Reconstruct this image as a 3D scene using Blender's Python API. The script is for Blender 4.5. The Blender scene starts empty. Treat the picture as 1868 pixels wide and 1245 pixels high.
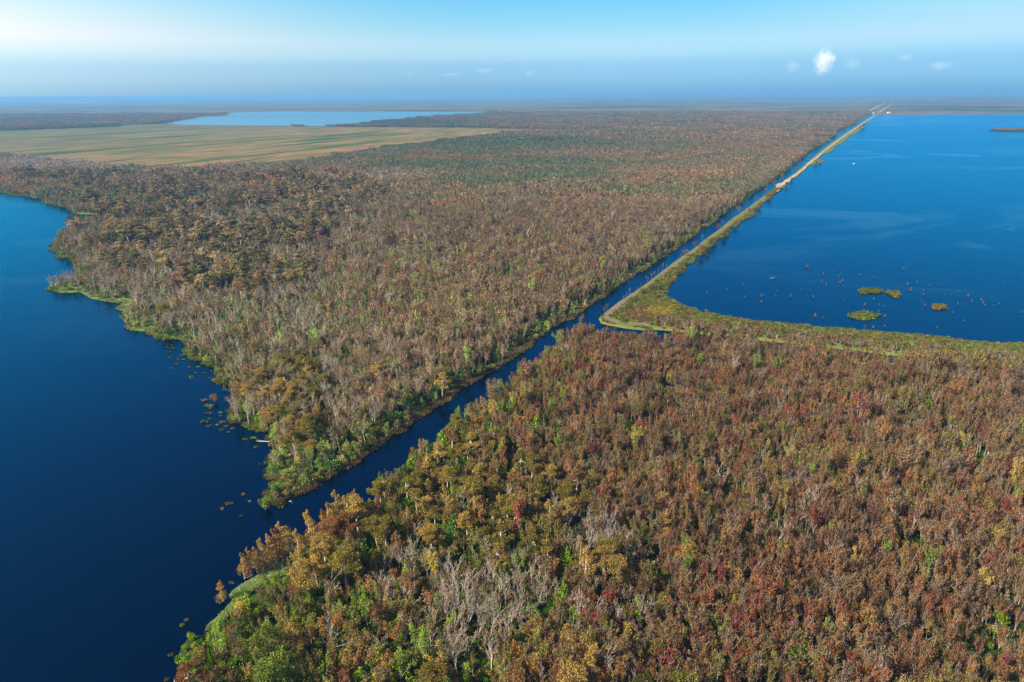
import bpy, bmesh, math, random
import numpy as np
from mathutils import Matrix, Vector
from mathutils.geometry import tessellate_polygon

R = math.radians
sc = bpy.context.scene
col = sc.collection
rng = np.random.default_rng(7)
random.seed(7)

# ------------------------------------------------------------------ camera
H = 150.0                      # flying height in metres
FPX = 1245.0                   # focal length in pixels of the 1868 px wide photograph
PITCH = R(19.89); ROLL = R(0.37)
f_ = np.array([0, math.cos(PITCH), -math.sin(PITCH)])
u0 = np.array([0, math.sin(PITCH), math.cos(PITCH)]); r0 = np.array([1.0, 0, 0])
r_ = r0 * math.cos(ROLL) - u0 * math.sin(ROLL)
u_ = u0 * math.cos(ROLL) + r0 * math.sin(ROLL)
cam_d = bpy.data.cameras.new("camera"); cam = bpy.data.objects.new("camera", cam_d); col.objects.link(cam)
cam_d.sensor_width = 36; cam_d.lens = 36 * FPX / 1868; cam_d.clip_start = 1; cam_d.clip_end = 200000
M = Matrix(((r_[0], u_[0], -f_[0], 0), (r_[1], u_[1], -f_[1], 0), (r_[2], u_[2], -f_[2], H), (0, 0, 0, 1)))
cam.matrix_world = M
sc.camera = cam

# ------------------------------------------------------------------ light, sky, exposure
SUN_EL = 36.0; SUN_AZ = -112.0          # azimuth from the view direction (+Y), clockwise positive
SUN_STR = 5.0; SKY_STR = 0.10; EXPOSURE = 1.0
sd = bpy.data.lights.new("sun", 'SUN'); sun = bpy.data.objects.new("sun", sd); col.objects.link(sun)
sd.energy = SUN_STR; sd.angle = R(0.5); sd.color = (1.0, 0.91, 0.76)
sv = Vector((math.sin(R(SUN_AZ)) * math.cos(R(SUN_EL)), math.cos(R(SUN_AZ)) * math.cos(R(SUN_EL)), math.sin(R(SUN_EL))))
sun.rotation_euler = sv.to_track_quat('Z', 'Y').to_euler(); sun.location = (0, 0, 400)

sc.view_settings.view_transform = 'Standard'; sc.view_settings.look = 'None'
sc.view_settings.exposure = EXPOSURE; sc.view_settings.gamma = 1
sc.render.engine = 'CYCLES'
sc.cycles.use_denoising = True
try: sc.cycles.denoiser = 'OPENIMAGEDENOISE'
except Exception: pass
sc.cycles.max_bounces = 5; sc.cycles.diffuse_bounces = 2; sc.cycles.glossy_bounces = 2
sc.cycles.transmission_bounces = 2; sc.cycles.volume_bounces = 1; sc.cycles.transparent_max_bounces = 4
sc.cycles.caustics_reflective = False; sc.cycles.caustics_refractive = False


class NT:
    """tiny helper round a node tree"""
    def __init__(s, nt): s.nt = nt; nt.nodes.clear()
    def n(s, t, **kw):
        nd = s.nt.nodes.new(t)
        for k, v in kw.items(): setattr(nd, k, v)
        return nd
    def l(s, a, b): s.nt.links.new(a, b)
    def put(s, sock, v):
        if isinstance(v, bpy.types.NodeSocket): s.l(v, sock)
        elif v is not None: sock.default_value = v
    def math(s, op, a, b=None, c=None, clamp=False):
        nd = s.n('ShaderNodeMath', operation=op, use_clamp=clamp)
        s.put(nd.inputs[0], a); s.put(nd.inputs[1], b)
        if c is not None: s.put(nd.inputs[2], c)
        return nd.outputs[0]
    def mix(s, f, a, b, bt='MIX'):
        nd = s.n('ShaderNodeMix', data_type='RGBA', blend_type=bt)
        s.put(nd.inputs[0], f); s.put(nd.inputs[6], a); s.put(nd.inputs[7], b)
        return nd.outputs[2]
    def noise(s, vec, scale, detail=3, rough=0.5, dist=0.0):
        nd = s.n('ShaderNodeTexNoise')
        if vec is not None: s.l(vec, nd.inputs['Vector'])
        nd.inputs['Scale'].default_value = scale; nd.inputs['Detail'].default_value = detail
        nd.inputs['Roughness'].default_value = rough; nd.inputs['Distortion'].default_value = dist
        return nd.outputs[0]
    def ramp(s, f, stops, interp='LINEAR'):
        nd = s.n('ShaderNodeValToRGB'); s.l(f, nd.inputs[0]); cr = nd.color_ramp; cr.interpolation = interp
        while len(cr.elements) < len(stops): cr.elements.new(0.5)
        for e, (p, c) in zip(cr.elements, stops):
            e.position = p; e.color = (c[0], c[1], c[2], 1) if not isinstance(c, (int, float)) else (c, c, c, 1)
        return nd.outputs[0]
    def sstep(s, v, a, b):
        nd = s.n('ShaderNodeMapRange', interpolation_type='SMOOTHSTEP'); s.put(nd.inputs[0], v)
        s.put(nd.inputs[1], a); s.put(nd.inputs[2], b)
        nd.inputs[3].default_value = 0; nd.inputs[4].default_value = 1
        return nd.outputs[0]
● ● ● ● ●
Restate, line by line and word for word, everything from the top of the material through the line that contains "random.seed(7)". Leave pictures out.

== Solution for this exercise ==
Reconstruct this image as a 3D scene using Blender's Python API. The script is for Blender 4.5. The Blender scene starts empty. Treat the picture as 1868 pixels wide and 1245 pixels high.
import bpy, bmesh, math, random
import numpy as np
from mathutils import Matrix, Vector
from mathutils.geometry import tessellate_polygon

R = math.radians
sc = bpy.context.scene
col = sc.collection
rng = np.random.default_rng(7)
random.seed(7)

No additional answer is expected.